Unlike deer, turkeys travel, wander, but they still follow certain routes. Also, they use terrain to their advantage. To place trail camera for turkeys, you should look for geographical features like fence gaps, benches and creeks. These things will alter their movement. It’s not uncommon to find dust bowls along travel routes. Dust bowls are exposed depressions where toms and hens cover themselves with dirt. This helps reduce parasites.

Travel route

Image source: AL.com

Sign to look for:

  • Tracks pointing in one or two directions
  • Dust bowls
  • Black-tipped breast feathers (toms)
  • Gold-tipped breast feathers (hens)

Strut zones

This is the place where the males go on searching for the females. The time when turkeys do this is around mid-morning to mid or late afternoon. This is a spot to install your trail camera for turkey hunting.

Any geographical feature can be a strut zone. There are still some features attract them more than another: hilltops, beaches, creek banks, stretches on the roadbed. As long as the spot is visible, the place can turn into a hotspot for turkeys.

Sign to look for:

  • Wing drag marks (from strutting)
  • Tracks in all directions
  • More tom droppings than hen droppings

Locating trail cameras for turkey hunting

Use mapping tools like Google Maps. It will help you to locate potential areas where turkeys roost, travel, and feed. Of course, walking around the place is also important, you need such tools to know where you are heading.

One of the most important things to do is to learn the terrain. Walk around, observe and learn the paths. You need to know the hunting site better than the turkeys themselves.

Locating trail cameras for turkeys

Image source: DeerLab

You should place your trail cameras in flat and open areas that can be a potential food source and of course, with good visibility. Large fields, watering holes, dirt roads are also the places to consider. Use multiple trail cameras for turkeys if the resource allows you to.

Look out for droppings, feathers, scratches or dust bowls. These things will make it easier for you to set up your cameras.

The feed

  • Just like deer, turkeys need food sources in the spring and the late season. Oak acorns and mast are ones of their favorite foods. Keep in mind that Turkey also follows cattle. Place your trail cameras near cattle sites.
  • It’s a good idea to scout the strut zone before and during the hunting season. You can follow the sounds they make in the morning or in the evening to find the zones. Stay away during the off-season. You don’t want to create additional pressure on them.
  • Look for low grass height. Turkeys tend to search for places that are highly visible.
  • Look for dust bowls. These are the places where turkeys place dust on themselves to help them removing parasites from their body. These areas are also ideal places for your trail camera.
  • Getting to the woods in the evening will make it easier for you to locate their roost site. This is the time when they make sounds and fly back to their roost. Remember not to pressure the sign, since you may cause them to relocate.

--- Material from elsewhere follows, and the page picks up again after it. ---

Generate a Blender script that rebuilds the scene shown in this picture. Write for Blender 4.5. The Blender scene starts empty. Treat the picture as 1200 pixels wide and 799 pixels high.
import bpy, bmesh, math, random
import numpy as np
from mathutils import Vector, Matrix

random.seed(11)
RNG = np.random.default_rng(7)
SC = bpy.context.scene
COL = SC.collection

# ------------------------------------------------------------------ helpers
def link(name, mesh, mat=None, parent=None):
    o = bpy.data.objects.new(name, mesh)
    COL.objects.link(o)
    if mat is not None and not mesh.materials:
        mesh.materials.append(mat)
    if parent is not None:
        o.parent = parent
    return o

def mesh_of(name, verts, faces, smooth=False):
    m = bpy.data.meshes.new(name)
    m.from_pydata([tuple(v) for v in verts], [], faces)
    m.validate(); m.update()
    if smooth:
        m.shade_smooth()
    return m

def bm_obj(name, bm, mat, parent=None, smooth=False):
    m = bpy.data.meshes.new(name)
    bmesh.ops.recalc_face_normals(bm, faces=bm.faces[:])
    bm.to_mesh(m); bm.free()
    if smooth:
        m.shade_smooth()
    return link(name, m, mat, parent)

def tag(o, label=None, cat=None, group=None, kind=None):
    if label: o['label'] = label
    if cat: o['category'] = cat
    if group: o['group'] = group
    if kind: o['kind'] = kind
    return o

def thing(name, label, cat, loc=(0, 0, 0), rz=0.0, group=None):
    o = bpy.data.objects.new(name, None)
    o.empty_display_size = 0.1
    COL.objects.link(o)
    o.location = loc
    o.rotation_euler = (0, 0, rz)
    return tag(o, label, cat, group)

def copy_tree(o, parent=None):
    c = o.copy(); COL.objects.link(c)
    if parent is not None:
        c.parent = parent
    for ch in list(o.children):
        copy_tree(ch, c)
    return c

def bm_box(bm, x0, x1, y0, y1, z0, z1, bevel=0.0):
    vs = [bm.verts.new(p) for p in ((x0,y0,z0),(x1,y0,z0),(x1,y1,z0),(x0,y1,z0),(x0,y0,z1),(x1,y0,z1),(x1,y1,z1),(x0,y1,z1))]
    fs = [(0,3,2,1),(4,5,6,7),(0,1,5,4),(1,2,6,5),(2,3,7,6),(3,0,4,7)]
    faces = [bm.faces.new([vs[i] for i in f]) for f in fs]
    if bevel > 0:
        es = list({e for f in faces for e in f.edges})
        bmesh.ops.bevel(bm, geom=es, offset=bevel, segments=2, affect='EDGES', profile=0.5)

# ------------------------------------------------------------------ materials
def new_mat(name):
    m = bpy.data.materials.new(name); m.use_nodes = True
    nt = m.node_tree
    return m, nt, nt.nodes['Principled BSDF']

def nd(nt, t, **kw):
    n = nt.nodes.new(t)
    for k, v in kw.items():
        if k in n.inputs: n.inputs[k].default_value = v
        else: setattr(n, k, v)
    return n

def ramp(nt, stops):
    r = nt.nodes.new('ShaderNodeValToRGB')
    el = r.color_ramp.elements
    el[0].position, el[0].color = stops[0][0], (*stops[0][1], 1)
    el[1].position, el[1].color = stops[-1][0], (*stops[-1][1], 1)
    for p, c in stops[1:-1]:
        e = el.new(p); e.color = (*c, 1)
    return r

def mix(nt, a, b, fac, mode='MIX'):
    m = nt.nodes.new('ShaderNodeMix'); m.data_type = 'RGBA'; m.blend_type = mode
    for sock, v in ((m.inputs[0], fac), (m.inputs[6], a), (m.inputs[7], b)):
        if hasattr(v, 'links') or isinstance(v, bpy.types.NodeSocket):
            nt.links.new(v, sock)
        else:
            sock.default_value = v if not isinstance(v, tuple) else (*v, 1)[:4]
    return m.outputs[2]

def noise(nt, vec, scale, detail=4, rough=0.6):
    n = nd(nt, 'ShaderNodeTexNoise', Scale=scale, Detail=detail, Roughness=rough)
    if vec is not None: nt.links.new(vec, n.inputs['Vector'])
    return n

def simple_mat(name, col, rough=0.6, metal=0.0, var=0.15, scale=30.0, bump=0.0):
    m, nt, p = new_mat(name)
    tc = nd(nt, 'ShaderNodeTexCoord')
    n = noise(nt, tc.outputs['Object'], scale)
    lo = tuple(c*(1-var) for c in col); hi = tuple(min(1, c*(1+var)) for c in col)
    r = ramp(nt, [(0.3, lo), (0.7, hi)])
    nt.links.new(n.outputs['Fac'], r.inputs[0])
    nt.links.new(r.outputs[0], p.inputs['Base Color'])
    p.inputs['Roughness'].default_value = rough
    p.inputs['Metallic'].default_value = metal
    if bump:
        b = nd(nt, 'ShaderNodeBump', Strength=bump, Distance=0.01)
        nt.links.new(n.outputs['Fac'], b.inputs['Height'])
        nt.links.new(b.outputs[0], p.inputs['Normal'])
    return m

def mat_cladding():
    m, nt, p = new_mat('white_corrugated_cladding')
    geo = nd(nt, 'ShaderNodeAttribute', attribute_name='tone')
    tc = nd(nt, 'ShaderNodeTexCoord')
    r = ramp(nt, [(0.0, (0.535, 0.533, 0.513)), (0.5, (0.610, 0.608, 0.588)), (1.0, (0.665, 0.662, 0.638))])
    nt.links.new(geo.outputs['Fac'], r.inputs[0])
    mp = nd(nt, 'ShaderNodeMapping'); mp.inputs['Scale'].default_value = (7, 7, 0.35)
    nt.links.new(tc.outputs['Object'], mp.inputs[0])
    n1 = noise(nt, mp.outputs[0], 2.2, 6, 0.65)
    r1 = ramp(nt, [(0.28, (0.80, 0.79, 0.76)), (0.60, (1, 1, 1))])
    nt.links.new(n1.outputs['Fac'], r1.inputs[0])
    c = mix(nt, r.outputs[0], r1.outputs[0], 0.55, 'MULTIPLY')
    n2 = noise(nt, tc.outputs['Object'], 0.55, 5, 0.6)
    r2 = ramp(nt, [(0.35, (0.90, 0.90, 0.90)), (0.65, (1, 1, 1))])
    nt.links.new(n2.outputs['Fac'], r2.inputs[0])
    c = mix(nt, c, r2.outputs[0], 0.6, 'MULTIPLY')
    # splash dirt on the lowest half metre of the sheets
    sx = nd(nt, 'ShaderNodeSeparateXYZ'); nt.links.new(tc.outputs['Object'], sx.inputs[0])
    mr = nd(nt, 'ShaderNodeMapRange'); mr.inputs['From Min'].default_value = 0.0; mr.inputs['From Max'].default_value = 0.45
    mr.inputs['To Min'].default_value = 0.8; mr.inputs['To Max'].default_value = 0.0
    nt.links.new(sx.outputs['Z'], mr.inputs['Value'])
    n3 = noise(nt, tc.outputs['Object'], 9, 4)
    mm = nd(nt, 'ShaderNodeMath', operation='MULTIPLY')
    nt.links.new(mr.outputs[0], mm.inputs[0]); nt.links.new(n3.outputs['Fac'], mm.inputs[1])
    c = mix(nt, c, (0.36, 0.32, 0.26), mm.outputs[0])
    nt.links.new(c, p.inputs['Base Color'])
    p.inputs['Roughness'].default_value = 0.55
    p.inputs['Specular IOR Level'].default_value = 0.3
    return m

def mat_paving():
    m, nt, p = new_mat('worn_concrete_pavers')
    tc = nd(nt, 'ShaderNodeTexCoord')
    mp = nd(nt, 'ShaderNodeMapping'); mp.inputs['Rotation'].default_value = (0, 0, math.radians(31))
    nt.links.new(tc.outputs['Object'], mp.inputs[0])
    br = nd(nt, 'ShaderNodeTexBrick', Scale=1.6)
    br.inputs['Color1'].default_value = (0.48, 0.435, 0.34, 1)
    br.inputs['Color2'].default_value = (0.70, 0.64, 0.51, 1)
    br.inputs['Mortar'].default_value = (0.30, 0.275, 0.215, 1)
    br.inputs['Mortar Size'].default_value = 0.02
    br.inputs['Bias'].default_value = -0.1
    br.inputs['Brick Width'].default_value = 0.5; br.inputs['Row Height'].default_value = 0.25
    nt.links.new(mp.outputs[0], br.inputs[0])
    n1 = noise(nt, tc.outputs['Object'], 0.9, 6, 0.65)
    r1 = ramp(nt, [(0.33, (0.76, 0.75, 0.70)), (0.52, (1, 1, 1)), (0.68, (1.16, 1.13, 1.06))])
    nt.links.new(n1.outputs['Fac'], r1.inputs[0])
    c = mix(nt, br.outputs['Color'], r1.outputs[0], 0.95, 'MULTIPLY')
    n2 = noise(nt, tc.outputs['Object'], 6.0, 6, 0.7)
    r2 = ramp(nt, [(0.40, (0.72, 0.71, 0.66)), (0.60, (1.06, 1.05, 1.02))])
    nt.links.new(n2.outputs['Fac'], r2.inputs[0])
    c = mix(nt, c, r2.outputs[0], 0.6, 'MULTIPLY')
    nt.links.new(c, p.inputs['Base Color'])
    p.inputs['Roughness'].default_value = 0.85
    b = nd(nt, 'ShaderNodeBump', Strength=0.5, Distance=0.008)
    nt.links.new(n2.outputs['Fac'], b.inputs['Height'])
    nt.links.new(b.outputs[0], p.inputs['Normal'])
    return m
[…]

In the springtime, farmers break the ground for crops. And visible and exposed ground can turn into a hotspot for turkeys. Diced or plowed ground gives turkeys easy access to insects and other creepy crawlers.

Placement and setting tips

  • You should invest in multiples cameras. They are worth the price because once you have learned their pattern. It’s not hard at all to find dozens of them a day.
  • Set the sensitivity level of your trail camera for turkeys on high. Turkeys are smaller than deer. They may pass the camera without triggering the motion sensor.
  • Set up the camera high above the ground and on the edges of the field. This will help you to catch all the movement down there.
  • Set your camera in the Time Lapse mode to learn their movements. You will be able to observe a day in a few minutes. This enables you to capture animals that aren’t close enough to trigger the motion sensors. Setting your camera to take a photo every 10 minutes will suffice as turkey, when not pressured, will move slowly through a large field.
  • Check your trail camera manual to be sure, but a majority of trail cameras set on Time Lapse will also take photos when there’s movement so you won’t miss any action.

Reading data

Interpreting the photo is just as important as taking the photo. If the photos that the camera takes are in the early morning, and late afternoon, you are near a roost site. If you only get morning photos, they are traveling to their roost site and their feeding place. If it’s only in the afternoon, that maybe the path they use to travel back to their roost site.

Reading data

Image source: Amazon.c

Checking and logging

  • You should check the camera often. A few days or a week is plenty of time to gauge activity. The best scenario is to have a wireless Wi-Fi camera. You don’t want to approach the site too much and create pressure on the turkeys.
  • The best time to approach the site is when the turkeys are not active. It should be in the mid-afternoon. Bring additional SD card if you need to replace them. Make sure that you are scent-free and be quiet not to scare them. You may cause them to relocate.
  • Keep track of your turkey by using the tagging features.
  • Having a detailed log highlighting appearance dates and times can help you not only this season but future seasons as well.

We hope that these trail cameras for turkeys’ tips have provided you with sufficient knowledge of your hunting seasons. If you are still hesitating to buy a camera, buy it. You will notice the difference.